4. But, then, what Bultmann says about the more fully developed christology of Paul as well as that of the earliest community has an interesting implication: "If Paul, like the earliest community, saw in Jesus the Messiah, he did nothing other than affirm Jesus' own claim that the destiny of women and men is decided with reference to his person" (Existence and Faith: 195 f.). One can say equally truly: "If Paul, like the earliest community, saw in Jesus the Messiah, he did nothing other than explicate the pre-Easter decision of the first disciples to 'follow' Jesus, and thus to affirm his implicit claim to be the decisive saving act of God."

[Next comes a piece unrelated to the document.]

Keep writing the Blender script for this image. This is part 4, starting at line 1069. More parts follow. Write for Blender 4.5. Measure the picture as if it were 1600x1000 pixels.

5. But now suppose, hypothetically, that Jesus never made or implied any such claim, but that the first disciples who decided to "follow" him and who reaffirmed this decision anew and radically in face of his crucifixion by their decision at Easter had nevertheless made their decisions just as Bultmann holds them to have done. In that event, it would not be true to say, as he does, that, in affirming Jesus to be the Messiah, Paul did nothing other than affirm Jesus' own claim that his hearers' destiny is decided by their response to him. But it could still be true that Paul's explicit christological claim, like that of the first disciples themselves in their post-Easter confession of Jesus as the Messiah, did nothing other than explicitly affirm the pre-Easter decision of those same first disciples.